Note: Celine Coggins, founder and CEO of Teach Plus, is guest blogging this week.
At Teach Plus, we run a selective eighteen-month training for experienced urban teachers called the Teaching Policy Fellows program. It is designed to break down barriers between teachers and the policy leaders who make decisions about their classrooms. The program is one part graduate-level course in the teacher quality research, one part speaker series where teachers meet with top education leaders in a small group, and one part action center with teachers advocating for ideas they believe will help their students. In short, our role in the Fellows program is to broker between the world of policy and the world of practice.
In my role as a broker between these two worlds, I often see how things get lost in translation.

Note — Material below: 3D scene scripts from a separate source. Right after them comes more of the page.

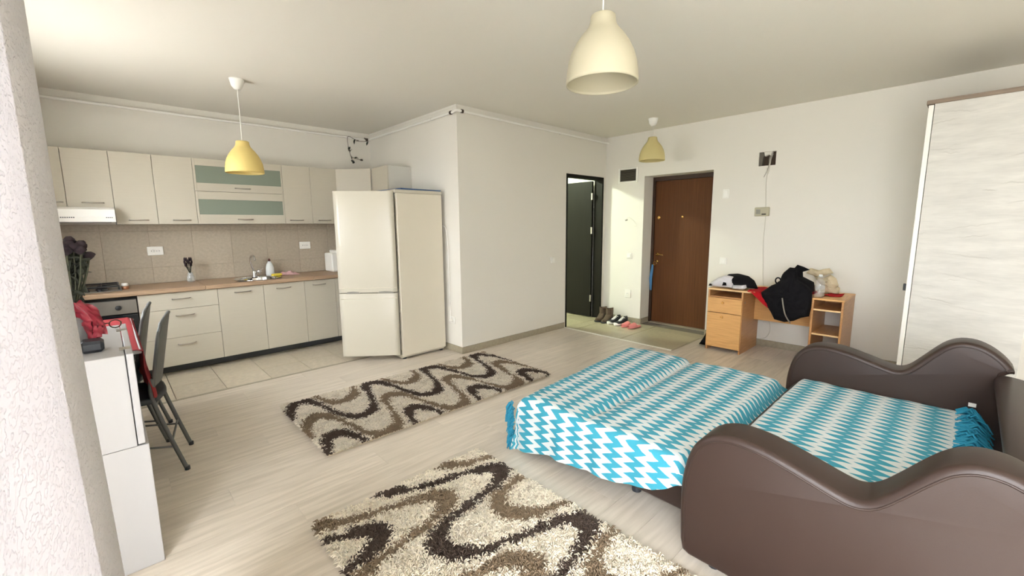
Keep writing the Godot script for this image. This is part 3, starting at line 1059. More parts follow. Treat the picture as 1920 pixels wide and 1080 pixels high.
func build_pipes() -> void:
	var t := thing("heating_pipe", "thin white heating pipe running under the ceiling round the kitchen and bathroom walls", "pipe")
	var y := 2.577
	var r := 0.0125
	var st := nst()
	tube(st, [Vector3(WIN, y - 0.002, KIT + 0.035), Vector3(ALC - 0.05, y, KIT + 0.035)], r, 10)
	obj("pipe_run", st, M.white_enamel, t)
	st = nst()
	tube(st, [Vector3(ALC - 0.035, y, KIT + 0.05), Vector3(ALC - 0.035, y, BATH - 0.02)], r, 10)
	obj("pipe_run", st, M.white_enamel, t)
	st = nst()
	tube(st, [Vector3(ALC + 0.0, y + 0.012, BATH + 0.035), Vector3(ENTRY - 0.002, y, BATH + 0.035)], r, 10)
	obj("pipe_run", st, M.white_enamel, t)
	st = nst()
	tube(st, smooth_path([Vector3(ALC - 0.035, y, BATH - 0.03), Vector3(ALC - 0.034, y + 0.008, BATH + 0.015), Vector3(ALC - 0.015, y + 0.012, BATH + 0.034), Vector3(ALC + 0.02, y + 0.012, BATH + 0.035)], 5), r * 1.1, 10)
	obj("elbow", st, M.white_enamel, t)
	for q in [[Vector3(ALC - 0.035, y, BATH - 0.05), Vector3(0, 0, 1)], [Vector3(ALC + 0.045, y + 0.012, BATH + 0.035), Vector3(1, 0, 0)], [Vector3(ALC - 0.055, y, KIT + 0.035), Vector3(1, 0, 0)]]:
		st = nst()
		tube(st, [q[0] - q[1] * 0.012, q[0] + q[1] * 0.012], r * 1.55, 10)
		obj("fitting", st, M.broken_brick, t)
	for q in [[Vector3(ALC - 0.035, y, BATH - 0.42), Vector3(0, 0, 1)], [Vector3(3.35, y + 0.01, BATH + 0.035), Vector3(1, 0, 0)], [Vector3(1.3, y, KIT + 0.035), Vector3(1, 0, 0)], [Vector3(4.4, y + 0.004, BATH + 0.035), Vector3(1, 0, 0)]]:
		st = nst()
		tube(st, [q[0] - q[1] * 0.01, q[0] + q[1] * 0.01], r * 1.35, 10)
		var back: Vector3 = Vector3(0.02, 0, 0) if q[1].z > 0 else Vector3(0, 0, -0.02)
		tube(st, [q[0], q[0] + back * 1.7], 0.006, 6)
		obj("clip", st, M.white_plastic, t)
	# plaster ridge where ceiling and alcove walls meet
	sobj("trim_1", bx(Vector3(ALC - 0.006, CEIL - 0.025, KIT), Vector3(ALC, CEIL, BATH + 0.006), 0.002), M.wall_paint)
	# dry trailing plant in the corner
	t = thing("dry_vine", "withered trailing plant hanging from the pipe in the kitchen corner", "plant")
	var path := smooth_path([Vector3(2.74, 2.555, KIT + 0.055), Vector3(2.6, 2.54, KIT + 0.06), Vector3(2.47, 2.585, KIT + 0.055), Vector3(2.462, 2.46, KIT + 0.06), Vector3(2.475, 2.38, KIT + 0.065), Vector3(2.5, 2.33, KIT + 0.06), Vector3(2.57, 2.31, KIT + 0.055), Vector3(2.65, 2.3, KIT + 0.05)], 6)
	st = nst()
	tube(st, path, 0.003, 5)
	tube(st, smooth_path([Vector3(2.48, 2.36, KIT + 0.06), Vector3(2.5, 2.3, KIT + 0.06), Vector3(2.515, 2.25, KIT + 0.05)], 4), 0.0025, 5)
	obj("stem", st, M.dead_vine, t)
	for q in [Vector3(2.74, 2.55, 0.06), Vector3(2.72, 2.56, 0.05), Vector3(2.62, 2.55, 0.05), Vector3(2.56, 2.56, 0.06), Vector3(2.455, 2.45, 0.06), Vector3(2.48, 2.42, 0.06), Vector3(2.46, 2.41, 0.07), Vector3(2.485, 2.39, 0.05), Vector3(2.49, 2.33, 0.06), Vector3(2.54, 2.315, 0.05), Vector3(2.515, 2.245, 0.05), Vector3(2.49, 2.285, 0.06), Vector3(2.655, 2.295, 0.05), Vector3(2.56, 2.33, 0.06)]:
		leaf(t, "leaf", Vector3(q.x, q.y, KIT + q.z), rng.randf_range(0.045, 0.07), M.dead_vine if rng.randf() < 0.5 else M.dried_leaf)

func leaf(parent: Node, called: String, at: Vector3, size: float, m: Material) -> void:
	var b := Basis.from_euler(Vector3(rng.randf_range(-1.2, 1.2), rng.randf() * TAU, rng.randf_range(-1.2, 1.2)))
	var p := []
	for j in 4:
		var v := j / 3.0
		var w := size * 0.3 * sin(PI * (0.08 + 0.9 * v))
		for i in 3:
			p.append(at + b * Vector3((i - 1) * w, (0.25 if i != 1 else 0.0) * w - 0.25 * size * v * v, v * size))
	var st := nst()
	cloth(st, p, 3, 4, 0.0012)
	obj(called, st, m, parent)

func build_pendants() -> void:
	var prof := [Vector2(0.150, 0.0), Vector2(0.1505, 0.012), Vector2(0.148, 0.045), Vector2(0.142, 0.085), Vector2(0.130, 0.122), Vector2(0.112, 0.158), Vector2(0.090, 0.190), Vector2(0.070, 0.213), Vector2(0.058, 0.230), Vector2(0.053, 0.250), Vector2(0.051, 0.268), Vector2(0.046, 0.2725), Vector2(0.012, 0.273)]
	for d in [["yellow bell-shaped pendant lamp hanging in front of the kitchen wall cabinets", Vector3(0.96, 0, -4.387), 1.886, "yellow_shade", 0.98],
			["cream bell-shaped pendant lamp, the largest and nearest, hanging over the room", Vector3(1.61, 0, -1.14), 2.008, "cream_shade", 1.0],
			["straw-coloured bell-shaped pendant lamp hanging in the hall near the entrance door", Vector3(4.9, 0, -2.722), 2.172, "straw_shade", 1.0]]:
		var t := thing("pendant_lamp", d[0], "lamp", d[1], 0.0, "bell pendant lamps")
		var y: float = d[2]
		var s: float = d[4]
		var st := nst()
		var pr := []
		for q in prof:
			pr.append(Vector2(q.x * s, y + q.y * s))
		# inner skin back down to the rim
		for k in range(prof.size() - 2, -1, -1):
			pr.append(Vector2(maxf(prof[k].x - 0.004, 0.012) * s, y + (prof[k].y - (0.004 if k > 8 else 0.0)) * s))
		pr.append(pr[0])
		lathe(st, pr, 48)
		obj("shade", st, M[d[3]], t)
		st = nst()
		tube(st, [Vector3(0, y + 0.272 * s, 0), Vector3(0, CEIL - 0.06, 0)], 0.0032, 6)
		obj("cord", st, M.white_plastic, t)
		st = nst()
		lathe(st, [Vector2(0.0, CEIL - 0.088), Vector2(0.026, CEIL - 0.084), Vector2(0.043, CEIL - 0.058), Vector2(0.054, CEIL - 0.012), Vector2(0.056, CEIL - 0.001), Vector2(0.0, CEIL - 0.001)], 24)
		obj("ceiling_cap", st, M.white_enamel, t)
		st = nst()
		lathe(st, [Vector2(0.0, y + 0.17), Vector2(0.019, y + 0.172), Vector2(0.021, y + 0.25), Vector2(0.0, y + 0.266)], 14)
		obj("lamp_holder", st, M.white_plastic, t)
		st = nst()
		lathe(st, [Vector2(0.0, y + 0.07), Vector2(0.02, y + 0.076), Vector2(0.03, y + 0.1), Vector2(0.026, y + 0.125), Vector2(0.014, y + 0.15), Vector2(0.013, y + 0.172)], 14)
		obj("bulb", st, M.white_enamel, t)

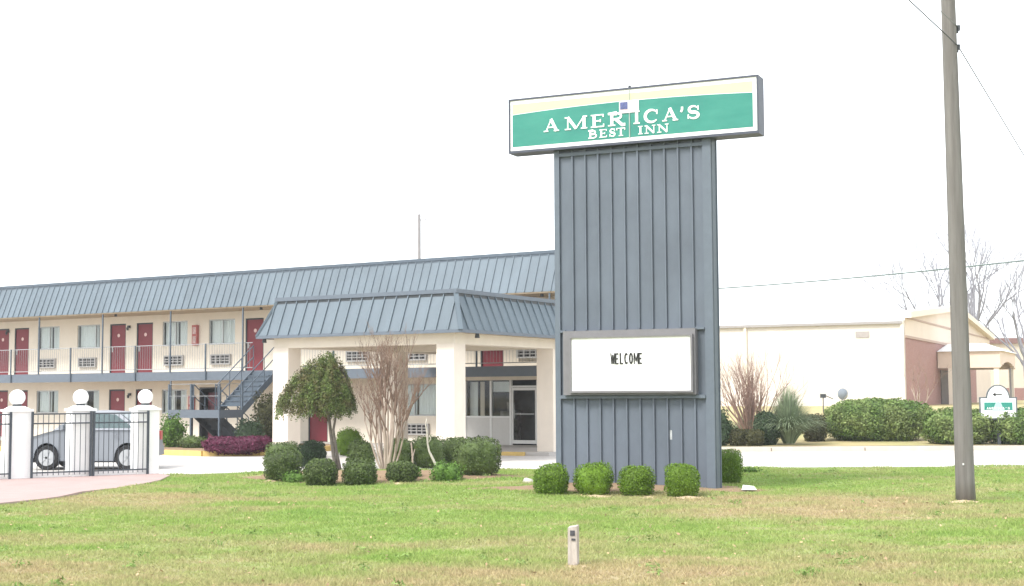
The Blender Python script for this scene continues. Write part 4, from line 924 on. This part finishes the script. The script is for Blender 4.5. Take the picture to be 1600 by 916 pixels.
rfm = mat('white_metal_roof', (.80, .81, .82), .5, .4, var=.02, scale=.4)
part('roof', MB().quad((-HL, -.1, EZ+.02), (-.1, -.1, EZ+.02), (-.1, WD/2, AZ), (-HL, WD/2, AZ)).quad((-HL, WD/2, AZ), (-.1, WD/2, AZ), (-.1, WD+.1, EZ+.02), (-HL, WD+.1, EZ+.02)), rfm, hall)
part('gutter', MB().box(-HL, -.12, -.22, -.05, EZ-.16, EZ-.0), mat('grey_gutter', (.30, .28, .275), .6, .3, var=.04), hall)
dsx = B.on(1165, 520)[0]; part('downpipe', MB().box(dsx-.09, dsx+.09, -.16, -.02, BZ, EZ-.16), mat('pale_trim', (.74, .66, .56)), hall)
part('downpipe', MB().box(-.25, -.05, -.16, -.02, BZ, EZ+.55), HCREAM, hall)
vx = B.on(1337, 522)[0]; vx2 = B.on(1358, 522)[0]; vz = B.on(1345, 523, 0)[1]
q = MB(); q.box(vx, vx2, -.05, -.003, vz-.20, vz+.20)
part('wall_vent', q, mat('vent_grey', (.34, .31, .30), .6, .3, var=.08, scale=4), hall)
# porch: projects from the brick front wall
y1, z_t = B.onx(1463, 548, 0); y2 = y1+9.6; PX = 4.4; pz0, pz1 = 3.42, 4.62
por = link('porch', None, hall, (0, 0, 0))
q = MB(); q.box(.08, PX, y1, y1+.25, pz0, pz1).box(PX-.25, PX, y1+.252, y2-.252, pz0+.5, pz1).box(.08, PX, y2-.25, y2, pz0, pz1)
N2 = 10
for k in range(N2):     # arched underside of the porch front
    ya = y1+.25+(y2-y1-.5)*k/N2; yb = y1+.25+(y2-y1-.5)*(k+1)/N2; tm_ = (k+.5)/N2*2-1; q.box(PX-.25, PX, ya, yb, pz0+.48*(1-tm_*tm_), pz0+.498)
part('fascia', q, mat('porch_cream', (.66, .54, .45), .8, .25, var=.03), por)
q = MB(); q.poly([(.05, y1-.2, pz1), (PX+.2, y1-.2, pz1), (PX-1.6, (y1+y2)/2, pz1+.7), (.05, (y1+y2)/2, pz1+.7)]); q.poly([(PX+.2, y1-.2, pz1), (PX+.2, y2+.2, pz1), (PX-1.6, (y1+y2)/2, pz1+.7)]); q.poly([(.05, y2+.2, pz1), (PX+.2, y2+.2, pz1), (PX-1.6, (y1+y2)/2, pz1+.7), (.05, (y1+y2)/2, pz1+.7)]); q.quad((.05, y1-.2, pz1-.01), (PX+.2, y1-.2, pz1-.01), (PX+.2, y2+.2, pz1-.01), (.05, y2+.2, pz1-.01))
part('porch_roof', q, rfm, por)
colm = MB().box(-.17, .17, -.17, .17, BZ, pz0+.05).mesh('column', mat('pale_trim', (.74, .66, .56)))
for x, y in ((.95, y1+.2), (1.75, y1+.2), (PX-.3, y1+.25), (PX-.3, y2-.3)): link('column', colm, por, (x, y, 0))
link('column', MB().box(-.06, .06, -.06, .06, BZ, pz0+.05).mesh('column', mat('grey_gutter', (.45, .42, .41))), por, (PX-.1, y1+6.9, 0))
part('doorway', MB().box(.01, .06, y1+1.5, y1+5.5, BZ, 3.3), mat('dark_doorway', (.10, .07, .06), .6, .3, var=.3), hall)
# low building at the right edge
LB = AY(1561, 640, 150); LBF = Frame(LB, math.radians(-6))
lb_ = thing('low_building', 'low flat-roofed cream building with brown roof edge at the right edge of the picture', 'building', (LB.x, 150, 0), LBF.ang)
part('wall', MB().box(-2, 40, 0, 20, .6, 6.9), mat('cream_block_wall', (.66, .58, .48), .85, .2, var=.04, scale=.5), lb_)
part('roof_edge', MB().box(-2.3, 40.3, -.3, 20.3, 6.9, 7.5), mat('brown_roof_edge', (.22, .12, .11), .7, .3, var=.08), lb_)
part('brick_base', MB().box(-2.05, 40.05, -.1, -.003, .6, 2.1), BRICK, lb_)

# satellite dish and ground unit by the hall
p = AY(1318, 640, 62); ds = thing('satellite_dish', 'round grey satellite dish standing behind the largest hedge', 'satellite dish', (p.x, 62, .86), math.radians(15))
q = MB(); nr, na = 7, 24; R_ = .26
for i in range(nr+1):
    for j in range(na): t = 2*math.pi*j/na; rr2 = R_*i/nr; q.v.append((rr2*math.cos(t), .35*rr2*rr2/R_-.05, .75+rr2*math.sin(t)))
for i in range(nr):
    for j in range(na): a0 = i*na+j; a1 = i*na+(j+1) % na; q.f.append((a0, a1, a1+na, a0+na))
part('dish', q, mat('dish_grey', (.20, .23, .27), .5, .4, var=.1), ds, smooth=True)
part('mast', MB().tube([(0, .1, -.1), (0, .1, .72)], .03, 8).bar((0, -.05, .5), (0, -.42, .72), .025), ALU, ds)
p = AY(1290, 640, 62); q = MB().tube([(0, 0, -.1), (0, 0, .75)], .025, 8).box(-.12, .12, -.08, .08, .6, .78).tube([(.12, 0, .7), (.45, 0, .55)], .02, 6)
tag(part('utility_pedestal', q, DARK_STEEL, None, (p.x-.1, 62, .84)), 'small dark meter post left of the satellite dish', 'meter post')

# ================================================================== DIRECTIONAL SIGN
p = G(1560, 693, .05); SF = Frame((p.x, p.y), math.radians(-12)); s_ = F/p.y
dsn = thing('directional_sign', 'small white arched directional sign with teal panel and left arrow on a dark post', 'sign', (p.x, p.y, 0), SF.ang)
def D(u, v): x, z = SF.on(u, v, 0); return x, z
xa, za = D(1533, 653.5); xb, zb_ = D(1587, 622.5); xc = (xa+xb)/2; sh = (xb-xa)*.305; topc = D(1560, 603)[1]
def outline(g):
    pts = [(xa-g, za-g), (xb+g, za-g), (xb+g, zb_+g), (xc+sh+g, zb_+g)]
    cyc = zb_+g*.3; ry = topc-cyc+g
    pts += [(xc+(sh+g)*math.cos(math.radians(t)), cyc+ry*math.sin(math.radians(t))) for t in range(10, 171, 10)]
    pts += [(xc-sh-g, zb_+g), (xa-g, zb_+g)]; return pts
part('board', MB().prism([(x, 0, z) for x, z in outline(.04)], (0, .08, 0)), mat('dark_sign_edge', (.10, .115, .12), .5, .4, var=.05), dsn)
part('face', MB().prism([(x, -.008, z) for x, z in outline(-.005)], (0, .006, 0)), mat('sign_white_face', (.86, .87, .86)), dsn)
zt1 = za+(zb_-za)*.80; zt0 = za+(zb_-za)*.40
part('teal_band', MB().box(xa+.10, xb-.10, -.014, -.0085, zt0, zt1), GREEN, dsn)
q = MB(); q.prism([(xc-.19, -.019, zt0-.015), (xc+.19, -.019, zt0-.015), (xc+.12, -.019, zt0+.12), (xc+.08, -.019, zt1-.02), (xc, -.019, zt1+.03), (xc-.08, -.019, zt1-.02), (xc-.12, -.019, zt0+.12)], (0, .004, 0))
part('emblem', q, mat('pale_teal_emblem', (.34, .50, .46), .5, .3, var=.1, scale=15), dsn)
q = MB(); adv = (xb-xa-.34)/9
for i, ch in enumerate("AMERICA'S"): glyph(q, SER[ch], xa+.17+adv*i, xa+.17+adv*(i+.82), zt0+.025, zt0+.095, -.026, .013, .007, .006)
part('lettering', q, WL, dsn)
q = MB(); adv = (xb-xa-.46)/8
for i, ch in enumerate("BEST INN"):
    if ch != ' ': glyph(q, SER[ch], xa+.23+adv*i, xa+.23+adv*(i+.8), zt0-.13, zt0-.05, -.016, .014, .007, .006)
part('lettering', q, mat('grey_lettering', (.40, .44, .45), .5, .3), dsn)
az = zb_+.12; q = MB(); q.prism([(xc-.17, -.013, az), (xc-.07, -.013, az+.07), (xc-.07, -.013, az-.07)], (0, .004, 0)); q.box(xc-.08, xc+.12, -.0135, -.009, az-.018, az+.018)
part('arrow', q, mat('black_letters', (.02, .02, .018)), dsn)
part('post', MB().box(xc-.05, xc+.05, .01, .09, -.1, za-.03), DARK_STEEL, dsn)

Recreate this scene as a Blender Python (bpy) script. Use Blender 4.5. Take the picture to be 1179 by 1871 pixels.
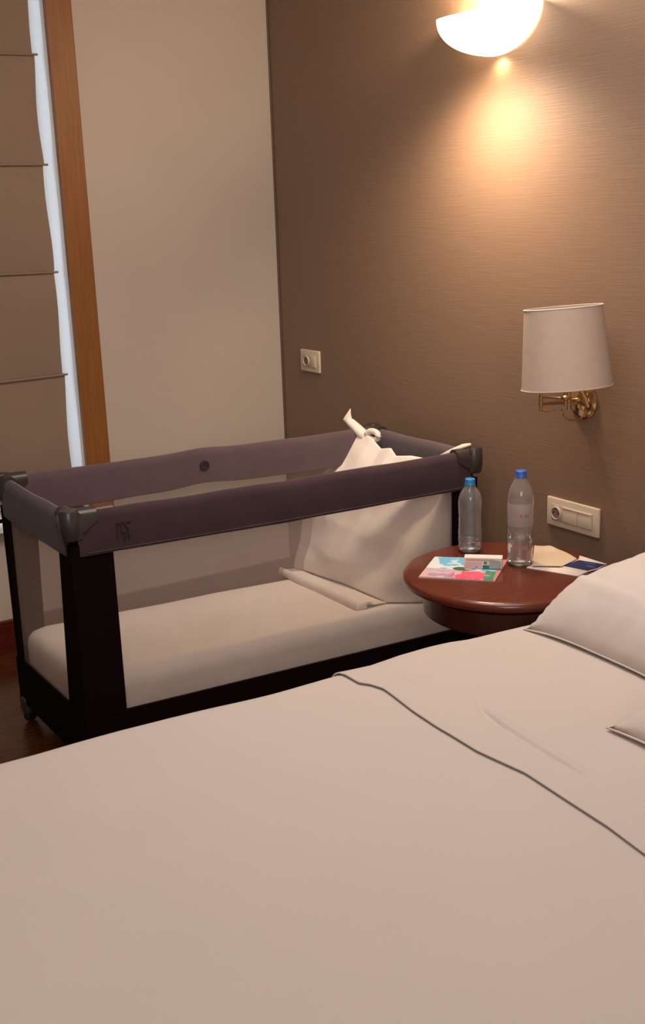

There is one example that I’d like to point out because it is central to the conversation on teacher effectiveness that is raging today.
As the body of research demonstrating that differences in the effectiveness of teachers impact student learning has grown, policy makers at all levels of government have responded. Over the past couple of years, spurred in part by Race to the Top, firewalls between student growth data and teacher accountability have been dismantled.
The dominant narrative about teachers’ response to all of these changes has been predictably negative. Both in traditional media and the blogosphere, teachers representing “the other side” of a divisive story have been well-represented. In our sound bite driven culture, there seems room only for teachers to say “no,” “hate tests,” and “accountability unfair.” I’m sure this narrative is accurate for a large swath of teachers, but I have heard something very different in conversations with teachers time and again.*
Here is the dialogue I have witnessed in several different cities before the start of a Fellows session. It typically occurs in late spring:
Teacher 1: I’m so pumped! My students had their final round of testing today and got back their scores online immediately. They cried; I cried. Some made as much as three years’ growth this year in reading. They worked so hard toward a clear set of goals and I’m so proud of them. They’ve learned to love reading and they have the confidence that they are good at it.
Teacher 2: I just had that same experience. It was the highlight of my year.
Teachers 3-25 in a frustrated chorus: Are you kidding?! I would kill for access to that kind of information. My experience with testing could not be more different. I’m administering the state test to my students next week. It has nothing to do with the curriculum I teach. It doesn’t help me learn anything about how my students are growing that could help me change how I teach. In fact, by the time these scores come back in the fall, I’ll have a different group of kids.
Yes, the majority of teachers in the room would resist being evaluated based on their current state test.
But, I’d argue that there is a common denominator across all of the teachers in the room that is far more important for policymakers to understand. Teachers want to know their impact on student learning. They want to see data, aligned to their curriculum, about the progress their students are making. They want good information that leads to opportunities to improve their practice. In broader polling we’ve done in three cities, 84% of teachers, on average, agree with the statement, “Growth in student learning should be a part of a teacher’s evaluation.” While they may hate their current state test, they are hungry for access to something better. And they have good ideas for what it should look like.
This is the critical message that is being missed. It matters because while new assessments will be rolled out in the coming years, in many states they will come after the roll out of new evaluation systems with new consequences for teachers. There is a high-risk in this sequencing. Teachers who might be enthusiastic about an overhauled student assessment and teacher evaluation system that gives them what they need to improve their work with students risk being alienated before that system is in place.
I share many reformers’ concerns that we must act with a sense of urgency to help teachers improve their work with students. Yet, I hope we proceed in a way that makes such improvement possible.
*As I pointed out earlier this week on the blog, we do not aim for a representative sample of teachers. We instead seek teachers in the second stage of their careers who can show some evidence that they are helping students learn at high levels.